Guidelines for effective Partnerships
For partnered lab assignments, you should follow these guidelines:
-
The expectation is that you and your partner are working together side by side in the lab for most, if not all, of the time you work on partnered lab assignments.
-
You and your partner should work together on all aspects of the project that are partnered. In this lab, this includes the initial top-down design, including function prototyping and writing a main function that calls your function stubs appropriately.
-
If you are pair programming, where one of you types and one of you watches and assists, then you should swap roles periodically, taking turns doing each part.
-
There may be short periods of time where you each go off and implement some small part independently. However, you should frequently come back together, talk through your changes, grab each other’s code, and test your code together.
-
You should not delete or significantly alter code written by your partner when he or she is not present. If there is a problem in the top-down design code, then meet together to resolve it.
-
If there is any issue with the partnership, contact a professor.

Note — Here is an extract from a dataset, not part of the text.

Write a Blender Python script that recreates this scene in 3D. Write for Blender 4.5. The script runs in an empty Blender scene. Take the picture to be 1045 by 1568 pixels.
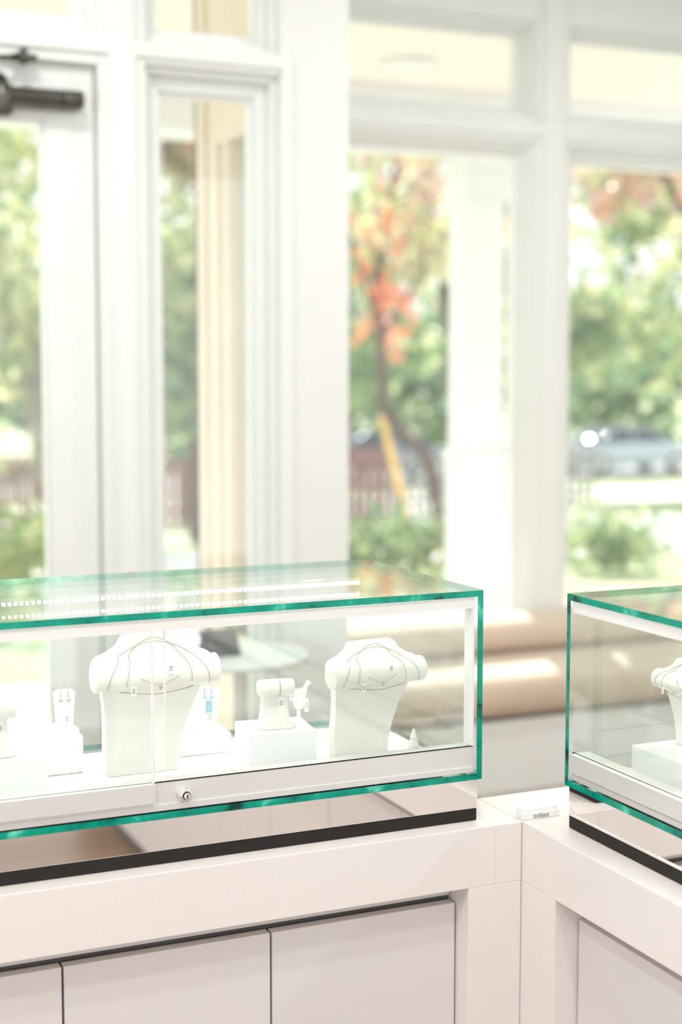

Taking time to design a plan for your solution together and doing incremental design and testing that design together may seem inefficient, but in the long run it will save you time. By working together it is less likely that you have design or logic errors in your solution, and you will more easily be able to track down and correct bugs.
Partnerships where partners work mostly independently rarely work out well and rarely result in complete, correct and robust solutions. Partnerships where partners work side-by-side for all or most of the time tend to work out very well. You and your partner are both equally responsible for initiating scheduling times when you can meet to work together, and for making time available in your schedule for working together.